Material for the task »

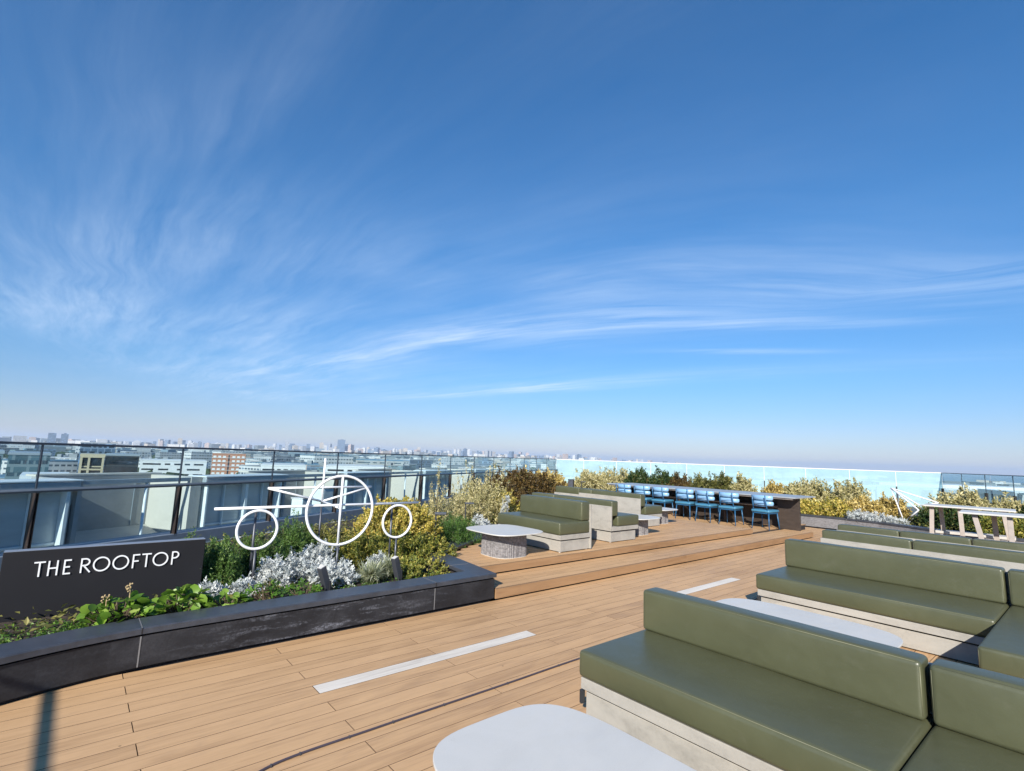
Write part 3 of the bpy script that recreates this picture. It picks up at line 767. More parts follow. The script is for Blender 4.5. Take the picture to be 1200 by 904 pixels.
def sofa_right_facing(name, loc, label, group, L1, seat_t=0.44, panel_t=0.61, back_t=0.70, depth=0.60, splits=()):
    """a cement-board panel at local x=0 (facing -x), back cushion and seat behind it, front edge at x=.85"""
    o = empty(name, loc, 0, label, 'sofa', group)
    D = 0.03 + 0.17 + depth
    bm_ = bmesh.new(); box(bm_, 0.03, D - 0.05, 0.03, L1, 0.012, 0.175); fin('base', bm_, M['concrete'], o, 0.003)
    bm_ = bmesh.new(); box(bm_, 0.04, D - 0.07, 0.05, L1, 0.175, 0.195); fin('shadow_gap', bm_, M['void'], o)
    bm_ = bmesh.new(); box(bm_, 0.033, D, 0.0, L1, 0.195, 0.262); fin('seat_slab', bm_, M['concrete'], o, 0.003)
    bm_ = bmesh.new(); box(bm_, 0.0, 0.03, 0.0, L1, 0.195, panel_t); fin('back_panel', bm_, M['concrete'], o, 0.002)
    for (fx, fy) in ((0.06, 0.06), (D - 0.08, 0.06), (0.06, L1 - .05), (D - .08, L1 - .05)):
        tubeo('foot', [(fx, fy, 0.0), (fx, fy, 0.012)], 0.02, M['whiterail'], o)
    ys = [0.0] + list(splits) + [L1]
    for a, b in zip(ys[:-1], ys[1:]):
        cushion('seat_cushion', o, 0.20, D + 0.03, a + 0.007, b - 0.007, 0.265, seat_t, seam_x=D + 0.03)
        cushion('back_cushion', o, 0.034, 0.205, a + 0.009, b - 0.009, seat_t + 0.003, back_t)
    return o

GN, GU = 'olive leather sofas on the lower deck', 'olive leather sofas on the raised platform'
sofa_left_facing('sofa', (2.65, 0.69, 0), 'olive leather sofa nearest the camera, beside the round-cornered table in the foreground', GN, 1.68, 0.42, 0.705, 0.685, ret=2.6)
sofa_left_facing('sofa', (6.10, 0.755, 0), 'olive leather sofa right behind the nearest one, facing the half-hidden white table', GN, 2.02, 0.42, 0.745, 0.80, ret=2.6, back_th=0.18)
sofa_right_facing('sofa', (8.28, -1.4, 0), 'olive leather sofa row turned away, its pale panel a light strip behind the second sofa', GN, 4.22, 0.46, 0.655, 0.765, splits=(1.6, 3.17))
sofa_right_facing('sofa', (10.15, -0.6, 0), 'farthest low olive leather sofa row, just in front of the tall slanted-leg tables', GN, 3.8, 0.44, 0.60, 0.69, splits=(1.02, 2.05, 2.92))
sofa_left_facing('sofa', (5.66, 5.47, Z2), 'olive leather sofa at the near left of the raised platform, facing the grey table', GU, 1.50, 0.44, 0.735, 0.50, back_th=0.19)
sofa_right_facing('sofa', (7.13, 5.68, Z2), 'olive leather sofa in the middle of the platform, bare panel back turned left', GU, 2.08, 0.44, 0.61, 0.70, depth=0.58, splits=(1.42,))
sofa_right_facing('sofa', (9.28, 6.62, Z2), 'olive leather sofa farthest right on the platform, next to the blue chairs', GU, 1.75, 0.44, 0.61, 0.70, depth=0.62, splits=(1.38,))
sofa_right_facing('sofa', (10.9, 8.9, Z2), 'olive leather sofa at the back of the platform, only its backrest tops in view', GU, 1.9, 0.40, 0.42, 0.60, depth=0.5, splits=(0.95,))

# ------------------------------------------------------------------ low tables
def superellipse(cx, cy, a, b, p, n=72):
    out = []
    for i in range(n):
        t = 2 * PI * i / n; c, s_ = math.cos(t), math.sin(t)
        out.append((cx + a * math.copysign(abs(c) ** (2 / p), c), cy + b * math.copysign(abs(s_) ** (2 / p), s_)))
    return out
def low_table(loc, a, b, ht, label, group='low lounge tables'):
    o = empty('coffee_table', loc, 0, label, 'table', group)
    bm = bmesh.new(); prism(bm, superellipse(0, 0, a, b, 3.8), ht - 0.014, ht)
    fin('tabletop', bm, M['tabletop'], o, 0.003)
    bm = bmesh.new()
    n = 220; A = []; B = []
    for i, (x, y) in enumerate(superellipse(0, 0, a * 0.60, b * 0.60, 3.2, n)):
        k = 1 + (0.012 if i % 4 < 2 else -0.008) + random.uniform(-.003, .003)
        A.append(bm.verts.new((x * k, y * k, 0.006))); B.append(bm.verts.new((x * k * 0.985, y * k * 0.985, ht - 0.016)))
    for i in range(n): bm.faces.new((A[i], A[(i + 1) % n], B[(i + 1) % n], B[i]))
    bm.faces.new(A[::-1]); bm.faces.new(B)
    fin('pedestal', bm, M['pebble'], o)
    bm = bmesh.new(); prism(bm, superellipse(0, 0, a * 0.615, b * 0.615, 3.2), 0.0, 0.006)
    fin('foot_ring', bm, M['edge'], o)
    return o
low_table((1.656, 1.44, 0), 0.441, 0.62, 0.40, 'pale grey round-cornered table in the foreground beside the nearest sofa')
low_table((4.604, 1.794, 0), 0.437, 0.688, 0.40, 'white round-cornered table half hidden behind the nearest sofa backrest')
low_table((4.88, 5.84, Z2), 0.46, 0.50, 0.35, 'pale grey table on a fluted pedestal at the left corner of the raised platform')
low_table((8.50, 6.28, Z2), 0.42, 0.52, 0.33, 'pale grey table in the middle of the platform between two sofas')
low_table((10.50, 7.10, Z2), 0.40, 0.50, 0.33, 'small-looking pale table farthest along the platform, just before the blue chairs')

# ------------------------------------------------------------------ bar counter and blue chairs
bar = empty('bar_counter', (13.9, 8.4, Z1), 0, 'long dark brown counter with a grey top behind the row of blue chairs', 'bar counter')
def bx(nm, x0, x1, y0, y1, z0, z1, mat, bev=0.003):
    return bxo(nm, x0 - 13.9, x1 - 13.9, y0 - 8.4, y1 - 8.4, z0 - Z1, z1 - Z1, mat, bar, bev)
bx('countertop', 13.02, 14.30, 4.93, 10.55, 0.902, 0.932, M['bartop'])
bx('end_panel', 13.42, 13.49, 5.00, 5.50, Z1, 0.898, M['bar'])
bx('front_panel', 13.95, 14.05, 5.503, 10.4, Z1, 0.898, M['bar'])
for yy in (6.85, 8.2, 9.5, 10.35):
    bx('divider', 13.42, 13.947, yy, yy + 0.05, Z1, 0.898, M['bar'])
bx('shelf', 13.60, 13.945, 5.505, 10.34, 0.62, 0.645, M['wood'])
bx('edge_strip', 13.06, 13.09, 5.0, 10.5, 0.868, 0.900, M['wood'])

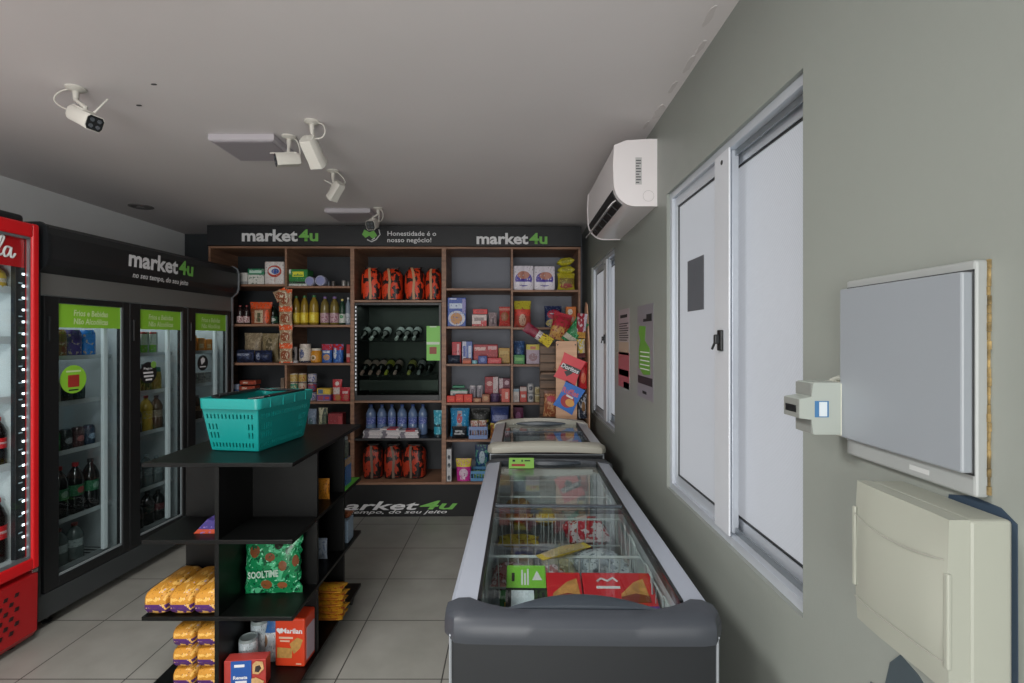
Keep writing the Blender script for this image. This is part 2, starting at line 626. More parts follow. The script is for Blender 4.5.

Directive »
Copy out all the records exactly, excluding pictures.

Result of this task »
Write part 3 of the bpy script that recreates this picture. It picks up at line 767. More parts follow. The script is for Blender 4.5. Take the picture to be 1200 by 904 pixels.
def sofa_right_facing(name, loc, label, group, L1, seat_t=0.44, panel_t=0.61, back_t=0.70, depth=0.60, splits=()):
    """a cement-board panel at local x=0 (facing -x), back cushion and seat behind it, front edge at x=.85"""
    o = empty(name, loc, 0, label, 'sofa', group)
    D = 0.03 + 0.17 + depth
    bm_ = bmesh.new(); box(bm_, 0.03, D - 0.05, 0.03, L1, 0.012, 0.175); fin('base', bm_, M['concrete'], o, 0.003)
    bm_ = bmesh.new(); box(bm_, 0.04, D - 0.07, 0.05, L1, 0.175, 0.195); fin('shadow_gap', bm_, M['void'], o)
    bm_ = bmesh.new(); box(bm_, 0.033, D, 0.0, L1, 0.195, 0.262); fin('seat_slab', bm_, M['concrete'], o, 0.003)
    bm_ = bmesh.new(); box(bm_, 0.0, 0.03, 0.0, L1, 0.195, panel_t); fin('back_panel', bm_, M['concrete'], o, 0.002)
    for (fx, fy) in ((0.06, 0.06), (D - 0.08, 0.06), (0.06, L1 - .05), (D - .08, L1 - .05)):
        tubeo('foot', [(fx, fy, 0.0), (fx, fy, 0.012)], 0.02, M['whiterail'], o)
    ys = [0.0] + list(splits) + [L1]
    for a, b in zip(ys[:-1], ys[1:]):
        cushion('seat_cushion', o, 0.20, D + 0.03, a + 0.007, b - 0.007, 0.265, seat_t, seam_x=D + 0.03)
        cushion('back_cushion', o, 0.034, 0.205, a + 0.009, b - 0.009, seat_t + 0.003, back_t)
    return o

GN, GU = 'olive leather sofas on the lower deck', 'olive leather sofas on the raised platform'
sofa_left_facing('sofa', (2.65, 0.69, 0), 'olive leather sofa nearest the camera, beside the round-cornered table in the foreground', GN, 1.68, 0.42, 0.705, 0.685, ret=2.6)
sofa_left_facing('sofa', (6.10, 0.755, 0), 'olive leather sofa right behind the nearest one, facing the half-hidden white table', GN, 2.02, 0.42, 0.745, 0.80, ret=2.6, back_th=0.18)
sofa_right_facing('sofa', (8.28, -1.4, 0), 'olive leather sofa row turned away, its pale panel a light strip behind the second sofa', GN, 4.22, 0.46, 0.655, 0.765, splits=(1.6, 3.17))
sofa_right_facing('sofa', (10.15, -0.6, 0), 'farthest low olive leather sofa row, just in front of the tall slanted-leg tables', GN, 3.8, 0.44, 0.60, 0.69, splits=(1.02, 2.05, 2.92))
sofa_left_facing('sofa', (5.66, 5.47, Z2), 'olive leather sofa at the near left of the raised platform, facing the grey table', GU, 1.50, 0.44, 0.735, 0.50, back_th=0.19)
sofa_right_facing('sofa', (7.13, 5.68, Z2), 'olive leather sofa in the middle of the platform, bare panel back turned left', GU, 2.08, 0.44, 0.61, 0.70, depth=0.58, splits=(1.42,))
sofa_right_facing('sofa', (9.28, 6.62, Z2), 'olive leather sofa farthest right on the platform, next to the blue chairs', GU, 1.75, 0.44, 0.61, 0.70, depth=0.62, splits=(1.38,))
sofa_right_facing('sofa', (10.9, 8.9, Z2), 'olive leather sofa at the back of the platform, only its backrest tops in view', GU, 1.9, 0.40, 0.42, 0.60, depth=0.5, splits=(0.95,))

# ------------------------------------------------------------------ low tables
def superellipse(cx, cy, a, b, p, n=72):
    out = []
    for i in range(n):
        t = 2 * PI * i / n; c, s_ = math.cos(t), math.sin(t)
        out.append((cx + a * math.copysign(abs(c) ** (2 / p), c), cy + b * math.copysign(abs(s_) ** (2 / p), s_)))
    return out
def low_table(loc, a, b, ht, label, group='low lounge tables'):
    o = empty('coffee_table', loc, 0, label, 'table', group)
    bm = bmesh.new(); prism(bm, superellipse(0, 0, a, b, 3.8), ht - 0.014, ht)
    fin('tabletop', bm, M['tabletop'], o, 0.003)
    bm = bmesh.new()
    n = 220; A = []; B = []
    for i, (x, y) in enumerate(superellipse(0, 0, a * 0.60, b * 0.60, 3.2, n)):
        k = 1 + (0.012 if i % 4 < 2 else -0.008) + random.uniform(-.003, .003)
        A.append(bm.verts.new((x * k, y * k, 0.006))); B.append(bm.verts.new((x * k * 0.985, y * k * 0.985, ht - 0.016)))
    for i in range(n): bm.faces.new((A[i], A[(i + 1) % n], B[(i + 1) % n], B[i]))
    bm.faces.new(A[::-1]); bm.faces.new(B)
    fin('pedestal', bm, M['pebble'], o)
    bm = bmesh.new(); prism(bm, superellipse(0, 0, a * 0.615, b * 0.615, 3.2), 0.0, 0.006)
    fin('foot_ring', bm, M['edge'], o)
    return o
low_table((1.656, 1.44, 0), 0.441, 0.62, 0.40, 'pale grey round-cornered table in the foreground beside the nearest sofa')
low_table((4.604, 1.794, 0), 0.437, 0.688, 0.40, 'white round-cornered table half hidden behind the nearest sofa backrest')
low_table((4.88, 5.84, Z2), 0.46, 0.50, 0.35, 'pale grey table on a fluted pedestal at the left corner of the raised platform')
low_table((8.50, 6.28, Z2), 0.42, 0.52, 0.33, 'pale grey table in the middle of the platform between two sofas')
low_table((10.50, 7.10, Z2), 0.40, 0.50, 0.33, 'small-looking pale table farthest along the platform, just before the blue chairs')

# ------------------------------------------------------------------ bar counter and blue chairs
bar = empty('bar_counter', (13.9, 8.4, Z1), 0, 'long dark brown counter with a grey top behind the row of blue chairs', 'bar counter')
def bx(nm, x0, x1, y0, y1, z0, z1, mat, bev=0.003):
    return bxo(nm, x0 - 13.9, x1 - 13.9, y0 - 8.4, y1 - 8.4, z0 - Z1, z1 - Z1, mat, bar, bev)
bx('countertop', 13.02, 14.30, 4.93, 10.55, 0.902, 0.932, M['bartop'])
bx('end_panel', 13.42, 13.49, 5.00, 5.50, Z1, 0.898, M['bar'])
bx('front_panel', 13.95, 14.05, 5.503, 10.4, Z1, 0.898, M['bar'])
for yy in (6.85, 8.2, 9.5, 10.35):
    bx('divider', 13.42, 13.947, yy, yy + 0.05, Z1, 0.898, M['bar'])
bx('shelf', 13.60, 13.945, 5.505, 10.34, 0.62, 0.645, M['wood'])
bx('edge_strip', 13.06, 13.09, 5.0, 10.5, 0.868, 0.900, M['wood'])

Keep writing the Blender script for this image. This is part 2, starting at line 626. More parts follow. The script is for Blender 4.5.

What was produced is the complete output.